The models for the strategy of putting candidates on appeals courts to enhance their stature as Supreme Court nominees are Judge Robert H. Bork and Judge Clarence Thomas. Both were placed on the Court of Appeals for the District of Columbia Circuit in part to be poised for nomination to the Supreme Court. Judge Bork was denied confirmation to the Supreme Court in 1987 and Judge Thomas was confirmed in 1991, in both cases after bruising political battles.

The foundation for the Republicans’ strategy is based on two highly speculative theories: that Mr. Clinton is eager to name the first Hispanic person to the Supreme Court and that he will have such an opportunity when one of the current justices, perhaps John Paul Stevens, retires at the end of the current Supreme Court term next month.

Warnings about the possibility of Judge Sotomayor’s filling Justice Stevens’s seat was raised by the Wall Street Journal’s editorial pages this month, both in an editorial and in an op-ed column by Paul A. Gigot, who often reflects conservative thinking in the Senate.

Although justices often announce their retirements at the end of a term, Justice Stevens has not given a clue that he will do so. He has, in fact, hired law clerks for next year’s term. The Journal’s commentary also criticized Judge Sotomayor’s record, particularly her March ruling in a case involving a Manhattan business coalition, the Grand Central Partnership. She ruled that in trying to give work experience to the homeless, the coalition had violated Federal law by failing to pay the minimum wage.

Gerald Walpin, a former Federal prosecutor who is widely known in New York legal circles as a staunch conservative, took issue with the Journal’s criticism.

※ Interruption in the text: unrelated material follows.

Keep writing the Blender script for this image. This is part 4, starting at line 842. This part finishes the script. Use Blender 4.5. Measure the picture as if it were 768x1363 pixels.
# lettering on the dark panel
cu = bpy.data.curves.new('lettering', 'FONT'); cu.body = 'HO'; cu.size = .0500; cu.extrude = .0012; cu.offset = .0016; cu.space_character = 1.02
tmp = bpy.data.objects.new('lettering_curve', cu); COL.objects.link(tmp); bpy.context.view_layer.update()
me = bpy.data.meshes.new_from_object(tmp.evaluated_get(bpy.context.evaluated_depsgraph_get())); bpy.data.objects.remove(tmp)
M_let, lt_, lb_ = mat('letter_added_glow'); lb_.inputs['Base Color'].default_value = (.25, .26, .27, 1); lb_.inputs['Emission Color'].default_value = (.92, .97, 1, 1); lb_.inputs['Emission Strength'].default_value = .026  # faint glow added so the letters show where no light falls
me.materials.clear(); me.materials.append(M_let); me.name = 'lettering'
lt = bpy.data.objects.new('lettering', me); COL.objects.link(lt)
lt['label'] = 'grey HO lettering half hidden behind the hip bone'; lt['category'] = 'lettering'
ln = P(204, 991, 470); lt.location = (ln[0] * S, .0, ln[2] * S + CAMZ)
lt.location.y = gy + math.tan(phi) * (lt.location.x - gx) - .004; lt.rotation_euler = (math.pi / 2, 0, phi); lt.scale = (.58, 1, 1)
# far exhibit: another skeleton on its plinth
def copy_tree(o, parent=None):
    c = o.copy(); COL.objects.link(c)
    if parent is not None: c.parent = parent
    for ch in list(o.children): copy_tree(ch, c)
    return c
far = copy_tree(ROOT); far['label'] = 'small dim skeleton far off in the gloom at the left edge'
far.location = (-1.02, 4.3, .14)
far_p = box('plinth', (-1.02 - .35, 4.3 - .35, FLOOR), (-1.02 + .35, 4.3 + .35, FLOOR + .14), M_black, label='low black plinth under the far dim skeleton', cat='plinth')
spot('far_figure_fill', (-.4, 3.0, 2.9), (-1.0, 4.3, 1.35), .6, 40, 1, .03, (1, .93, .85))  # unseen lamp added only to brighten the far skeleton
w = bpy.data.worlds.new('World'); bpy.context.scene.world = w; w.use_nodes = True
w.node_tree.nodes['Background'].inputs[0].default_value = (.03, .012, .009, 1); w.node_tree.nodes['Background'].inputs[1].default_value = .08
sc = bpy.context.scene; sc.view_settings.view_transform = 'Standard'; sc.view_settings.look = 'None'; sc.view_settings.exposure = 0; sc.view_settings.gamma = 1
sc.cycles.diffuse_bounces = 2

”If they had read the case they would see that she said she personally approved of the homeless program but that as a judge she was required to apply the law as it exists,” he said. ”She wrote that the law does not permit an exception in this case. That’s exactly what conservatives want: a nonactivist judge who does not apply her own views but is bound by the law.” Mr. Bush nominated Judge Sotomayor in 1992 after a recommendation from Daniel Patrick Moynihan, New York’s Democratic Senator.

It also remains unclear how some Senate Republicans came to believe that Judge Sotomayor was being considered as a candidate for the Supreme Court. Hispanic bar groups have for years pressed the Clinton Administration to name the first Hispanic justice, but White House officials said they are not committed to doing so. The Hispanic National Bar Association has submitted a list of six candidates for the Supreme Court to the White House. But Martin R. Castro, a Chicago lawyer and official of the group, said Judge Sotomayor’s name is not on the list.

On Sept. 30, the day of her confirmation hearing, Rush Limbaugh, the conservative radio talk show host, warned the Senate that Judge Sotomayor was an ultraliberal who was on a ”rocket ship” to the Supreme Court. That day, Judge Sotomayor was questioned closely by Republicans.

In the end, the only Republicans to vote against her were Senator John Kyl of Arizona and Senator John Ashcroft of Missouri. The committee’s other conservative members, including Orrin G. Hatch of Utah and Strom Thurmond of South Carolina, voted in her favor. Mr. Kyl and Mr. Ashcroft declined to comment today.

The confirmation delay comes as Ralph K. Winter, chief judge of the Second Circuit, has complained that unfilled vacancies on the court have created its worst backlog in history. In his annual report, Judge Winter, a conservative Republican, lamented that he had to declare judicial emergencies several times to allow retired judges and trial judges to sit on appeals panels.